— START Data provided —
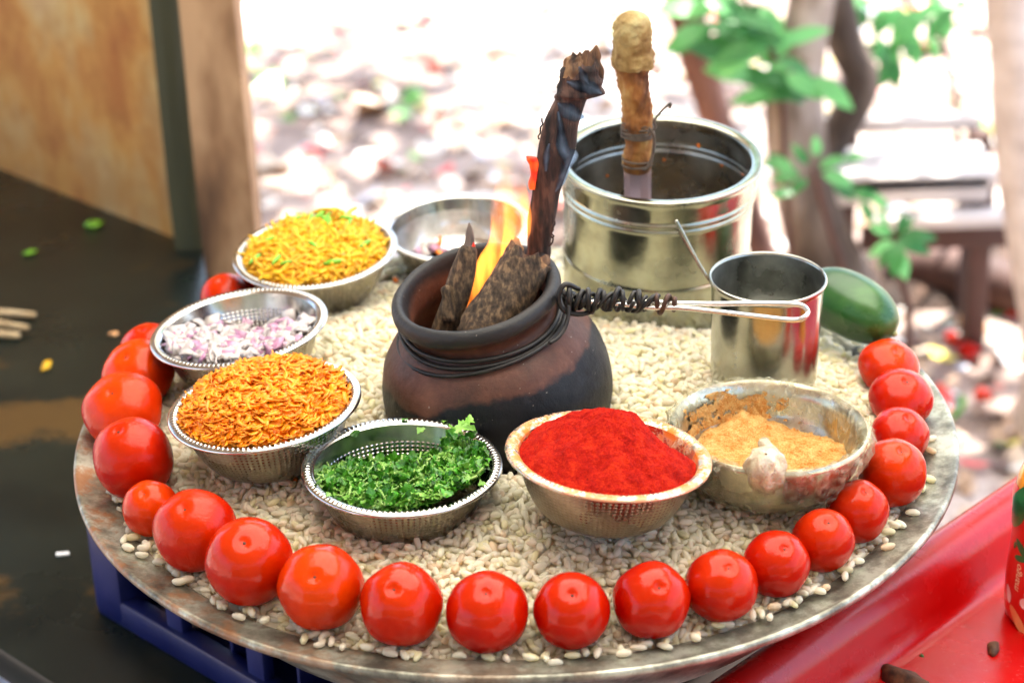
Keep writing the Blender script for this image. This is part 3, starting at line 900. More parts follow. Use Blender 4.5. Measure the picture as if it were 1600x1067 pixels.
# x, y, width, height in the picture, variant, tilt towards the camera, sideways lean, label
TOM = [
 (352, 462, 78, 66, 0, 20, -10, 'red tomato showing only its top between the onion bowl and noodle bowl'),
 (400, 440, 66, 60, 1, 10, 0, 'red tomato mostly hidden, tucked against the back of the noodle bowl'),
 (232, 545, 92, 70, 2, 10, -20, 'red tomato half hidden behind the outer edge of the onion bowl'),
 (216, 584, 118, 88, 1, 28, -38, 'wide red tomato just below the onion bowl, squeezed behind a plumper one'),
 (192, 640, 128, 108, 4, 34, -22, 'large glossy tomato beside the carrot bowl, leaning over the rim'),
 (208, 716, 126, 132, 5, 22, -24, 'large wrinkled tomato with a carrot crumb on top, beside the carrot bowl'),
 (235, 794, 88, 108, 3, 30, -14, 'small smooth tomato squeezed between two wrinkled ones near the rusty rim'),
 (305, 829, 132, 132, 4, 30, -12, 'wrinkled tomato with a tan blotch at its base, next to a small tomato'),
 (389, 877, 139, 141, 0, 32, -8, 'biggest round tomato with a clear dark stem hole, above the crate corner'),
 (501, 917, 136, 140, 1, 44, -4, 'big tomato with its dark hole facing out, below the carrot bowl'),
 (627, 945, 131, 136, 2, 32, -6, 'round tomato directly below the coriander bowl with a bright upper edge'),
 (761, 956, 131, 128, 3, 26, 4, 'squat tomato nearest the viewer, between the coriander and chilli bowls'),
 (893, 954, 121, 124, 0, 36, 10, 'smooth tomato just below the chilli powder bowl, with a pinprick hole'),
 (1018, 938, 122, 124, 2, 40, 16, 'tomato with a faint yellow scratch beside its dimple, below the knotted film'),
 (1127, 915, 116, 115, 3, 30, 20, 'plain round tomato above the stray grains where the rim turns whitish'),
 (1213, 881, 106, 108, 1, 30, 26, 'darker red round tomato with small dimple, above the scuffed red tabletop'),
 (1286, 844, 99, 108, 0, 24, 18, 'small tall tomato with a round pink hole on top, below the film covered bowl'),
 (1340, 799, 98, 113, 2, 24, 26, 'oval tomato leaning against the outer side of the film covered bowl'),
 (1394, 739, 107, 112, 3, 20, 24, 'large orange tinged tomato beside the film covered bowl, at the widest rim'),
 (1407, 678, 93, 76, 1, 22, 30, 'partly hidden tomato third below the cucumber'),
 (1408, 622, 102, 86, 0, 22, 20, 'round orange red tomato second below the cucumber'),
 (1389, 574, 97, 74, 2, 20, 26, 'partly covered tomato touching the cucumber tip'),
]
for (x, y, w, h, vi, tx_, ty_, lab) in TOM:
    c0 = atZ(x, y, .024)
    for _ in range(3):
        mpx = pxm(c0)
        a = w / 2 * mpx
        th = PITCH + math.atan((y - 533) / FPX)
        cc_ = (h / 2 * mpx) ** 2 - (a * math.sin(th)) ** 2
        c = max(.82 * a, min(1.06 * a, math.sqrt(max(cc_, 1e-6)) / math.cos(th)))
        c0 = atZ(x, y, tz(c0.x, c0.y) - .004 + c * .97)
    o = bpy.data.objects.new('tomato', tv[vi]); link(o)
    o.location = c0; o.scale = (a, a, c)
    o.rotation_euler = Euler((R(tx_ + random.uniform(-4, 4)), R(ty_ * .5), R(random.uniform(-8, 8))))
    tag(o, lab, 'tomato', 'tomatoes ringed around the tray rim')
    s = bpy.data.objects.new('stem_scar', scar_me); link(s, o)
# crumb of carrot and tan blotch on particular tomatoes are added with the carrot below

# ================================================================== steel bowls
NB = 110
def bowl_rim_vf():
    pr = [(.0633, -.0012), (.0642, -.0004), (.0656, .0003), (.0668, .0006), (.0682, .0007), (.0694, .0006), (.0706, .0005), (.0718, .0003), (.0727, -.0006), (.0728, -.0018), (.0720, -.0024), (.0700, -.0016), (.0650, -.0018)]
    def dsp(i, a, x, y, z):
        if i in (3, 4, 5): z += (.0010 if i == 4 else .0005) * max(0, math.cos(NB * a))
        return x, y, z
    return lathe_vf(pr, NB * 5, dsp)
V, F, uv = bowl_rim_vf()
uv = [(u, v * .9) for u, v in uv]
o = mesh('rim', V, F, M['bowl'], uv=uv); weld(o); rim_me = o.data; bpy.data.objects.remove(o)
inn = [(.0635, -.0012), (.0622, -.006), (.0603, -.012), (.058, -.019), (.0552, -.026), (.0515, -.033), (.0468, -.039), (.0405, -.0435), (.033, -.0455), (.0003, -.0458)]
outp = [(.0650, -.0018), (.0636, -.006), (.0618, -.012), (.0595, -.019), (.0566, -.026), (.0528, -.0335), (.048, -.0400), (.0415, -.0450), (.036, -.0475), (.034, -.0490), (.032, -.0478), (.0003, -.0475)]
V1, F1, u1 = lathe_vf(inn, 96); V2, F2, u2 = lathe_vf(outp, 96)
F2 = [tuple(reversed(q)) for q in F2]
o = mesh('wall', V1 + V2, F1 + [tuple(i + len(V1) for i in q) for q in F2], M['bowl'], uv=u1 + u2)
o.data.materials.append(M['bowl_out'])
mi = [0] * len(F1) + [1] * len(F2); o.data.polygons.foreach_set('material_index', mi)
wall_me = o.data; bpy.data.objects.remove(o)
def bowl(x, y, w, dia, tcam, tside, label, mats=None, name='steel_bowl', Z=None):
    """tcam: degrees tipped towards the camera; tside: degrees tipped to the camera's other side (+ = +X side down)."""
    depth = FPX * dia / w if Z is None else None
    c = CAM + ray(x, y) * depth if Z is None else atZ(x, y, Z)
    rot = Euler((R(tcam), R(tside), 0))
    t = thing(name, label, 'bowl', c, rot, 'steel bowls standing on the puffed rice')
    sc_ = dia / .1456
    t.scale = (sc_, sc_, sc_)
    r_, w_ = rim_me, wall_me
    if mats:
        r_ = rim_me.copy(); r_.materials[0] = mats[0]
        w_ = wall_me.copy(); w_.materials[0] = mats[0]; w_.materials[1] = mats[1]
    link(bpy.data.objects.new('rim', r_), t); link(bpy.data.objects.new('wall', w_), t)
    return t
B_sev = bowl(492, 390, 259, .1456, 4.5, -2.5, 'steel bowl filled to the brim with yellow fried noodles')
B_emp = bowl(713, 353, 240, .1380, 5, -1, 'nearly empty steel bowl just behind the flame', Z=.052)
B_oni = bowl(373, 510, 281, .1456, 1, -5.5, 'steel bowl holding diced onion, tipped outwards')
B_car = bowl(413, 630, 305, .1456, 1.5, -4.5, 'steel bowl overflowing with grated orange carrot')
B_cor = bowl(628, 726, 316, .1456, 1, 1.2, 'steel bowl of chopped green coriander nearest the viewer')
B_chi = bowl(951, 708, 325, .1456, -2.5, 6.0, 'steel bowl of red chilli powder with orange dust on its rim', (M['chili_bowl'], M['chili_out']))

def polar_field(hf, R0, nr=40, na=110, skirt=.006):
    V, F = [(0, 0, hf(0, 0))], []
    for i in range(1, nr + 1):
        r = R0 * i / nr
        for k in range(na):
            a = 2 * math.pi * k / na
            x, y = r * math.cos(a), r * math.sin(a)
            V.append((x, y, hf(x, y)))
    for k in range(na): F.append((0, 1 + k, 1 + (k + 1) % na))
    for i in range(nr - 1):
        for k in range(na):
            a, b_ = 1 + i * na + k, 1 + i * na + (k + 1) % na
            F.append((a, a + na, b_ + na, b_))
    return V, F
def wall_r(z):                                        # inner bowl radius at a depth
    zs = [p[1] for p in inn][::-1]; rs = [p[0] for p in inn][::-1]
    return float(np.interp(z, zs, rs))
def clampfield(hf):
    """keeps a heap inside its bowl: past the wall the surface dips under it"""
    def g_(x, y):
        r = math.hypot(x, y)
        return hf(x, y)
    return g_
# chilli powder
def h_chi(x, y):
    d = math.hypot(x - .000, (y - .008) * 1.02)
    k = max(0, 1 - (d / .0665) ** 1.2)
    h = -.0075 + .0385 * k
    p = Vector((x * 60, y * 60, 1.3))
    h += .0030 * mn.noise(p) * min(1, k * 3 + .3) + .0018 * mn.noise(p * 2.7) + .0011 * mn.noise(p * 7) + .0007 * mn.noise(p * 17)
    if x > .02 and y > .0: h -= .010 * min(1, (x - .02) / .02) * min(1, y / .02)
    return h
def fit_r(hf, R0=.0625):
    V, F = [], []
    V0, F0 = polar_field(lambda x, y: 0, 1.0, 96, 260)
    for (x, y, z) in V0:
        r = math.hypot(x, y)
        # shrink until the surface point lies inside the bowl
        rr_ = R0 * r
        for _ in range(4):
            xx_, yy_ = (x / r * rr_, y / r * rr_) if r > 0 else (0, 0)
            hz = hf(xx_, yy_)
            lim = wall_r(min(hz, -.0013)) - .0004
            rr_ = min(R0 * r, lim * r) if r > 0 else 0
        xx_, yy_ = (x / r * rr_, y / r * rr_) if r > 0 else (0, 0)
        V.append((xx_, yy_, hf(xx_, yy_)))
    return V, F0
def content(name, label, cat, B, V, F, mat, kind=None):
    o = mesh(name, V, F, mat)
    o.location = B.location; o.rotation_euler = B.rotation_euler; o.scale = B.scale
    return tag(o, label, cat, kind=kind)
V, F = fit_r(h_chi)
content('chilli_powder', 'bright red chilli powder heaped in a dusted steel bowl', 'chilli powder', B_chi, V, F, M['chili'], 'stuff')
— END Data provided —
Find every line with the word "picture" and state how many there are, with no other words.

2